All of it. From retina to cortex.

Quote:
Originally Posted by Joe Durnavich View Post
Take a tennis player returning a serve. That's the "substrate" here. To talk of vision is simply to talk of how available optical information was taken advantage of to successfully return the serve. She has to keep her eyes on the ball and continually position her body to be at the proper location by time the ball reaches her. She has to swing her racket at a particular angle and at a particular speed. There are all sorts of feedback loops comprised of her, the racket, the ball, and the light at work here. They are "guidance systems" that guide on optical information. (By "information" here, I mean "differences" however those may exist in the environment.)
And yet you earlier seemed quite happy with the idea of training some neural network inside the head to recognize Halle Berry.
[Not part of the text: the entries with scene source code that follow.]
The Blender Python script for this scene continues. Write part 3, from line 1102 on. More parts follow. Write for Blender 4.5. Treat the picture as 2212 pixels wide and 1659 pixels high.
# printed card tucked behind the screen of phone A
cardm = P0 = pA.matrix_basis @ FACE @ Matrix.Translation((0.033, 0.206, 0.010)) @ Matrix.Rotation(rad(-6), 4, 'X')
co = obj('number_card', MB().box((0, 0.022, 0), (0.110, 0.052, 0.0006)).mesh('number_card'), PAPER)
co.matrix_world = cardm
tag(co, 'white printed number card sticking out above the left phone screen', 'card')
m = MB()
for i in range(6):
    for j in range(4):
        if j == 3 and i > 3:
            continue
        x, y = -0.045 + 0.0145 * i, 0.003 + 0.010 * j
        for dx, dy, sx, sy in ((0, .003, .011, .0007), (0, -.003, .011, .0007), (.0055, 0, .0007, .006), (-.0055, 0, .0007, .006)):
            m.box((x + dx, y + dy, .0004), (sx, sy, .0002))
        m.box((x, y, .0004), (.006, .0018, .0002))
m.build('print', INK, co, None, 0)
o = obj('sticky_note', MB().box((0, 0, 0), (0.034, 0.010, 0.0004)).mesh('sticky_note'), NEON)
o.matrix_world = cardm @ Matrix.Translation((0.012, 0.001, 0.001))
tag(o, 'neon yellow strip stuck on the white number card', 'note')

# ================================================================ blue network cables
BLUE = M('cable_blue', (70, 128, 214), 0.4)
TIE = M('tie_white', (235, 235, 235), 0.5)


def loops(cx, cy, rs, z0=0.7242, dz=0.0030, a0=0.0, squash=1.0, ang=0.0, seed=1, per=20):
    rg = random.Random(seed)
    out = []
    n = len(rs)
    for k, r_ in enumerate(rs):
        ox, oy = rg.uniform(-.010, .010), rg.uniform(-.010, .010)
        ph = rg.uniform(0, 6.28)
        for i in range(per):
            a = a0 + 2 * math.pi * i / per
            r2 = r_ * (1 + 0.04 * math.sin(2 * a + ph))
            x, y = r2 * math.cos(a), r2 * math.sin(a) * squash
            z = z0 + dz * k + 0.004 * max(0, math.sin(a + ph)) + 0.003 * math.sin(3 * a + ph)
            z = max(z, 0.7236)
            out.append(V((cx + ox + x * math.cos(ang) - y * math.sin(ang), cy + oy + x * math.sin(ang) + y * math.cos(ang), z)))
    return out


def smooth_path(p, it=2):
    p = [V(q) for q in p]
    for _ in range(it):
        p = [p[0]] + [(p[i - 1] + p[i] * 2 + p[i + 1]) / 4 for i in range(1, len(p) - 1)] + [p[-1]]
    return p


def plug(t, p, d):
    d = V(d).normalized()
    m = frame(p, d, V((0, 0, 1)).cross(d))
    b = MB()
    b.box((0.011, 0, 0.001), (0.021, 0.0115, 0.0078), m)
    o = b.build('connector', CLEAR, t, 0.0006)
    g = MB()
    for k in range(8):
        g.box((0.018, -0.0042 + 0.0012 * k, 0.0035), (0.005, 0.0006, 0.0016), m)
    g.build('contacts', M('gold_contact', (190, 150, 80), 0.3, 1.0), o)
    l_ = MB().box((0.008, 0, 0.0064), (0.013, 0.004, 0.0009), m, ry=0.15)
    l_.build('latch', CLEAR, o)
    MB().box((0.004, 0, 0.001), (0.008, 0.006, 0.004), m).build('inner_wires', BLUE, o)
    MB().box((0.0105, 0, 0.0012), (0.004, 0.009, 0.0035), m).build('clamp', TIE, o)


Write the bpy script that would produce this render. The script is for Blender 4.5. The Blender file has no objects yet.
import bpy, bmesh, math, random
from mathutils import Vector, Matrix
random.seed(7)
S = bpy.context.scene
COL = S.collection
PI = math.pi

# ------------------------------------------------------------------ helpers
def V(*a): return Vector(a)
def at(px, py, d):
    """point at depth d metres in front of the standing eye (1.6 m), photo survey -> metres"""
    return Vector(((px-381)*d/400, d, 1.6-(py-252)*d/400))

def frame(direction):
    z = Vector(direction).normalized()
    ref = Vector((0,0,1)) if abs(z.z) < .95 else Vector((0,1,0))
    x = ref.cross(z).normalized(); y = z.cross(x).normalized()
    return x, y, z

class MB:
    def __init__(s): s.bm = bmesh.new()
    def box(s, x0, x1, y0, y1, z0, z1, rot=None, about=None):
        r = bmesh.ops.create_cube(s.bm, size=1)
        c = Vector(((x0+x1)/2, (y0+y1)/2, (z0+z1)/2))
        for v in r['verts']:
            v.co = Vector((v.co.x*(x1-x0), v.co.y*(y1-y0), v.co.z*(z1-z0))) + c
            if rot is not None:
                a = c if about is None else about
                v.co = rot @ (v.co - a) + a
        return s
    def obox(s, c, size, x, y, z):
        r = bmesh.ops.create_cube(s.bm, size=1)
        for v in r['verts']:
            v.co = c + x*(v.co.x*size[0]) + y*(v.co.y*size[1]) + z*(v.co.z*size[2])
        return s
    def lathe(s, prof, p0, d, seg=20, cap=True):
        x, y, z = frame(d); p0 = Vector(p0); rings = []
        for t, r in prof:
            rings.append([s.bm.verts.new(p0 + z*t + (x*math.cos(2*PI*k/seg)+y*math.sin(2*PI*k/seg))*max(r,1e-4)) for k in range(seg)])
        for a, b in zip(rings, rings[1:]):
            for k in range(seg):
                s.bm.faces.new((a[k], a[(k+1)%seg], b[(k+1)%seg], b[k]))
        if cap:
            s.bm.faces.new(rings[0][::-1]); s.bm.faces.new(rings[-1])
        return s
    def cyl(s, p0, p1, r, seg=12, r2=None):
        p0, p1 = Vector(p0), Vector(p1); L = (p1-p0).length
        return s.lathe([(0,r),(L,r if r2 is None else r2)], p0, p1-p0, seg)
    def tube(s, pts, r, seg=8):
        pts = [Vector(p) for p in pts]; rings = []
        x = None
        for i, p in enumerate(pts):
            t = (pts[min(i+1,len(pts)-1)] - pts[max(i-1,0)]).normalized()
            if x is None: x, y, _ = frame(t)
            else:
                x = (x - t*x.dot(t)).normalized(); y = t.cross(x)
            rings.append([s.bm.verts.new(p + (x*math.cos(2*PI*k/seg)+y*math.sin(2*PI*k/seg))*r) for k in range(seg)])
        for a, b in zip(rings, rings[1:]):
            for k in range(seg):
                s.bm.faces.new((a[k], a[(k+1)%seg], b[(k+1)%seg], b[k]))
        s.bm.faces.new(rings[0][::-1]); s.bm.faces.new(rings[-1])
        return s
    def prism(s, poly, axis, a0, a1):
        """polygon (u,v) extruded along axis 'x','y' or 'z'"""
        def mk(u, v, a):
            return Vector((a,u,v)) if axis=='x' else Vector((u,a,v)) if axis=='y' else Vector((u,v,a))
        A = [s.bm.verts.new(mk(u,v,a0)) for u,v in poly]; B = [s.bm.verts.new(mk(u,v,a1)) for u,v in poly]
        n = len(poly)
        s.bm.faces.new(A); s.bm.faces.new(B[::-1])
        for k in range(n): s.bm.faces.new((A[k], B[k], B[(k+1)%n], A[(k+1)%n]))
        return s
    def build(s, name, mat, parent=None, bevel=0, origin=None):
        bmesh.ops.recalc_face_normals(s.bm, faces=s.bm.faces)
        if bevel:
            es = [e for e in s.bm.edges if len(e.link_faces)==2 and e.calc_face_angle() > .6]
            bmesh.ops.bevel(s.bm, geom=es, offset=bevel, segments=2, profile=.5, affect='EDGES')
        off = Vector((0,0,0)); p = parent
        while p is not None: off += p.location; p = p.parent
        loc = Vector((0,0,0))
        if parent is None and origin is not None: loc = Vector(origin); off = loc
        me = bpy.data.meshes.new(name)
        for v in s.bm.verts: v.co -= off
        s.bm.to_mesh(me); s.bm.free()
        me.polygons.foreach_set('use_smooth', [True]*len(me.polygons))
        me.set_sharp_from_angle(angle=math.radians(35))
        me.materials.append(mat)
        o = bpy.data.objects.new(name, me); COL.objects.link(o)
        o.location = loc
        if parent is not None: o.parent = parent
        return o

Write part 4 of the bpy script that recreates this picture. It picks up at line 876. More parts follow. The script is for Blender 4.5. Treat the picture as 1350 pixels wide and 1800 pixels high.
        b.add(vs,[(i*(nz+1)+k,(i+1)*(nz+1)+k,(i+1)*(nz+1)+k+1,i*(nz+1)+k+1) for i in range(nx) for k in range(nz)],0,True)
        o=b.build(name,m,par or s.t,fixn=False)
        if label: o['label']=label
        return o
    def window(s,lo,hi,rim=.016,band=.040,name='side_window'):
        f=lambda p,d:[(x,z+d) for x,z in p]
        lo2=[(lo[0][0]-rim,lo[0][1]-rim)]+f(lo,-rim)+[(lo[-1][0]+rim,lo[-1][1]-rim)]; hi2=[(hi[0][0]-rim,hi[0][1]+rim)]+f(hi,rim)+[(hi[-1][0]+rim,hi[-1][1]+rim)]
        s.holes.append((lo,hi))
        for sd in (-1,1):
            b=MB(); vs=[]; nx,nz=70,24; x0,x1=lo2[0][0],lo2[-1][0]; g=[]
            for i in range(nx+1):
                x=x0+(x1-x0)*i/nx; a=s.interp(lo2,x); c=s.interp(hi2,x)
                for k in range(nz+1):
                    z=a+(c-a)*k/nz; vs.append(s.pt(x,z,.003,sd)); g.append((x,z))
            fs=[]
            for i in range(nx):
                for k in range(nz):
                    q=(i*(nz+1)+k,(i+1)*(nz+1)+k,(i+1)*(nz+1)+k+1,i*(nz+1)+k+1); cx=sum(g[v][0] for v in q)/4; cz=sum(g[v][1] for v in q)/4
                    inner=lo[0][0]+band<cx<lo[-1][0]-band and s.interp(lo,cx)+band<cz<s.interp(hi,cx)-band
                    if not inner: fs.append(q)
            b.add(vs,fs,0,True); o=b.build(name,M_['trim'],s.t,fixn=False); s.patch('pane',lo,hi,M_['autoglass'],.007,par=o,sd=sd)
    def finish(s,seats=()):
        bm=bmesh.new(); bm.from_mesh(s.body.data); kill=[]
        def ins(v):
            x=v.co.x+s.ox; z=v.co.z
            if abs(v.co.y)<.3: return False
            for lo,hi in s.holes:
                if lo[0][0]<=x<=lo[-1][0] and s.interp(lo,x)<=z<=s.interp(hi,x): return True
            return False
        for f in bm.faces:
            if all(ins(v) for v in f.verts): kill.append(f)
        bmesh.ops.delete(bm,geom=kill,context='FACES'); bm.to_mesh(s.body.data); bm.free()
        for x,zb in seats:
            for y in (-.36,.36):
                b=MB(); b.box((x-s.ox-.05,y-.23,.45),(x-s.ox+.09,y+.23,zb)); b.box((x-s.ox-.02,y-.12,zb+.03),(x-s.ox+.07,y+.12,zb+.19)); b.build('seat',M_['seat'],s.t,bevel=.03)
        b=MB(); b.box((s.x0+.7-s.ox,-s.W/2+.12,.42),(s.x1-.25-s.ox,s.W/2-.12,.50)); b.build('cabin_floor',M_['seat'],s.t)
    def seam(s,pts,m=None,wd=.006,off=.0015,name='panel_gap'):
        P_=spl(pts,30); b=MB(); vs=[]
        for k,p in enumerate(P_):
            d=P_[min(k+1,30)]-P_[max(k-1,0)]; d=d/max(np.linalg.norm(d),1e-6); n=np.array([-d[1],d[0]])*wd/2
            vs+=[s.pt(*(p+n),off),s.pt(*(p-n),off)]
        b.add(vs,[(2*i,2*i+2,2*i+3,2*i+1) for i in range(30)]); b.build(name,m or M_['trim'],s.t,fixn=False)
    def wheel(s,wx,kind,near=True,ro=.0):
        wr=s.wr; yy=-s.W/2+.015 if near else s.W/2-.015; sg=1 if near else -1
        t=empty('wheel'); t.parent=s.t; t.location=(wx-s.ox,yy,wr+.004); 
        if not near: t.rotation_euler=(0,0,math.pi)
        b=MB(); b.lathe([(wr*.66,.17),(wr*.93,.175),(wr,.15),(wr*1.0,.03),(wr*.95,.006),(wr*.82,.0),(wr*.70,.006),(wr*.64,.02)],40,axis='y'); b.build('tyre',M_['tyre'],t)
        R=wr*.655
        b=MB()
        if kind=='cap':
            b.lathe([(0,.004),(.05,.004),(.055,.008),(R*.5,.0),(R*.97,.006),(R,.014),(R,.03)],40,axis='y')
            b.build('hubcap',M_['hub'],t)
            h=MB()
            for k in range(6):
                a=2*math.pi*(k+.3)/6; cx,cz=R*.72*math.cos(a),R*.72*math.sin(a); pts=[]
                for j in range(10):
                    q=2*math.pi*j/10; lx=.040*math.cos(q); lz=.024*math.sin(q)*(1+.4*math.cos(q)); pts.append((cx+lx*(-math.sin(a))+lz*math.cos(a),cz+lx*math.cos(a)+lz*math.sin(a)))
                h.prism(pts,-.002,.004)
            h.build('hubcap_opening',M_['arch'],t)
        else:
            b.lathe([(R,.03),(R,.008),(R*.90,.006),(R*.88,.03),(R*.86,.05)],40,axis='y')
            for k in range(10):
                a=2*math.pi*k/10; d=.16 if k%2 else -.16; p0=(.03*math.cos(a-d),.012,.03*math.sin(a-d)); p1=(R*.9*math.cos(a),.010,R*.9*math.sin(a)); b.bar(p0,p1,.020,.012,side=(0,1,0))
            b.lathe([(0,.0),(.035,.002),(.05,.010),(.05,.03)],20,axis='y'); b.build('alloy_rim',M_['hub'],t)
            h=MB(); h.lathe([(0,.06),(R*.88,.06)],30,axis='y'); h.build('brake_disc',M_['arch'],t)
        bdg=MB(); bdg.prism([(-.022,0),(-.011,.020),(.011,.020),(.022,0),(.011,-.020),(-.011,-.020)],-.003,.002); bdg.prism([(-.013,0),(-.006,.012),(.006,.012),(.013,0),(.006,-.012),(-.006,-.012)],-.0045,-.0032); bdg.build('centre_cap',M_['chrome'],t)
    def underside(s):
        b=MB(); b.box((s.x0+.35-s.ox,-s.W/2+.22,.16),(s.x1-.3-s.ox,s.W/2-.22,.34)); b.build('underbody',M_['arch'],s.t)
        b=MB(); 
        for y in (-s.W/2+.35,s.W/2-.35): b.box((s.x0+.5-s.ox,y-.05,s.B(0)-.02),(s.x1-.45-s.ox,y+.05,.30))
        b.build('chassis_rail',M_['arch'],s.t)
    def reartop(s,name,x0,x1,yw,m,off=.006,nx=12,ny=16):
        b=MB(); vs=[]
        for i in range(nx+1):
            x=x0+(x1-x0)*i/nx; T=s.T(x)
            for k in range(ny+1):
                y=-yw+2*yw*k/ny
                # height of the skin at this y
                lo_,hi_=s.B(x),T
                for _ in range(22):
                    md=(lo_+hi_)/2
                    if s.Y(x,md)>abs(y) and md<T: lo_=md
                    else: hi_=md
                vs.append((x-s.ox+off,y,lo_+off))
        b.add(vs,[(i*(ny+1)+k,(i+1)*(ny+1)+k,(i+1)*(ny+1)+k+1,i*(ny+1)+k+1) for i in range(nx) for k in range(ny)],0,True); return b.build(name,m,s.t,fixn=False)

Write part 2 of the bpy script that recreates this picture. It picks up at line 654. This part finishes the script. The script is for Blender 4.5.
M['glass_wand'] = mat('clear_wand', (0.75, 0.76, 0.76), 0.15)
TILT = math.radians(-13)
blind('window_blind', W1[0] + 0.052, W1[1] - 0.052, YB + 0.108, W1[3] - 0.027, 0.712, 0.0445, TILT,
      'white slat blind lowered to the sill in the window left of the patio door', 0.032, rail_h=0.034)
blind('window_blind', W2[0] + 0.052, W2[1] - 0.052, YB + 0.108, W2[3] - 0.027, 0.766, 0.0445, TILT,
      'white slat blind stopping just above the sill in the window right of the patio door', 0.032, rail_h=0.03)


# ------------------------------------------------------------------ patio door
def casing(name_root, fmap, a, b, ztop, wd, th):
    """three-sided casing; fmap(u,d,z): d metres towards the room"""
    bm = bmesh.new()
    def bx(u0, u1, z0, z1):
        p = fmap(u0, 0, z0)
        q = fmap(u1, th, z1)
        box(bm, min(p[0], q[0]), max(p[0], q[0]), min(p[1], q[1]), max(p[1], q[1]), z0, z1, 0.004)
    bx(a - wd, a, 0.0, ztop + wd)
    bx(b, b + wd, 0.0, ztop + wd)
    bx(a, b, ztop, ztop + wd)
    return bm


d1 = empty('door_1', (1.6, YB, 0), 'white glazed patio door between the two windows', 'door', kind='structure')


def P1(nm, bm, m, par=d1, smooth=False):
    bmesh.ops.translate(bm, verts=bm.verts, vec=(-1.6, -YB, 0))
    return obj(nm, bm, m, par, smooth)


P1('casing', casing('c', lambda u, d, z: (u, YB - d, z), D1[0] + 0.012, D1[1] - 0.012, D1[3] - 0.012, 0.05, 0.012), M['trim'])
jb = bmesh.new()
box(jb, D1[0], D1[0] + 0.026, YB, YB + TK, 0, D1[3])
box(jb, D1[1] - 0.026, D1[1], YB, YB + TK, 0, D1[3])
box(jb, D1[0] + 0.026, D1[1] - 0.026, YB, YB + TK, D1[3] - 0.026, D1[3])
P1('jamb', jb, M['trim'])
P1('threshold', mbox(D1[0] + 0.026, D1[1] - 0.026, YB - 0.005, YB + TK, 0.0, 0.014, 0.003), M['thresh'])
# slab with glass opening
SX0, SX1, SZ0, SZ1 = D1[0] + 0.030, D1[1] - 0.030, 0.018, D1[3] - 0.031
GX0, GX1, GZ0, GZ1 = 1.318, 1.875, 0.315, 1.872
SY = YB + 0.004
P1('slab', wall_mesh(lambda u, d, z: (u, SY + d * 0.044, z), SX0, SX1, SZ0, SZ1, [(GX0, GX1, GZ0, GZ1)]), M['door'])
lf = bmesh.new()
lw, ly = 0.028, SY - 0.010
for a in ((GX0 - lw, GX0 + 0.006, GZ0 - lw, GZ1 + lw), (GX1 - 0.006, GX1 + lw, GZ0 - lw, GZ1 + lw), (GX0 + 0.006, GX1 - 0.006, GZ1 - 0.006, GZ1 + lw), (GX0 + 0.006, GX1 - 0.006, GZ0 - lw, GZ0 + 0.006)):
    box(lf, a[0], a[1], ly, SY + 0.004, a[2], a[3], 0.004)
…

So from the above, do I take it that you model the whole neural content of the tennis player's head as some elaborate neural network, responding in complex ways to the "optical information" in the world?

Quote:
Originally Posted by Joe Durnavich View Post
Consider the dynamics in our tennis player serve-return example. Quadrillions of "states" occurred. None of them are inherently more relevant than the others. There is no one "brain state" that will explain the matter to us.
No-one claims such a thing.

Quote:
Originally Posted by Joe Durnavich View Post
In the wider, dynamic context, on the other hand, we may discover that repetitive practice conditions her to track the ball with the fovea of her eyes so that (1) she does not have to subtract out irrelevant background information, and (2) so that the retino-neuro-muscular system has a clean signal to track on in guiding the body to where the ball is going to be. In the dynamic view, that our vision is so gappy and incomplete is suddenly seen as an advantage, as a strategy nature employs to make the most of the resources available.
Your "clean system" neglects the position of her opponent, the net, and the lines of the court, all of which are vital considerations. "Gappy and incomplete" become problematic, again.

Quote:
Originally Posted by Joe Durnavich View Post
It's in the dynamic view where we seem to get our first foothold on the topic of perception.
We've had our first, second and subsequent footholds on perception for many years.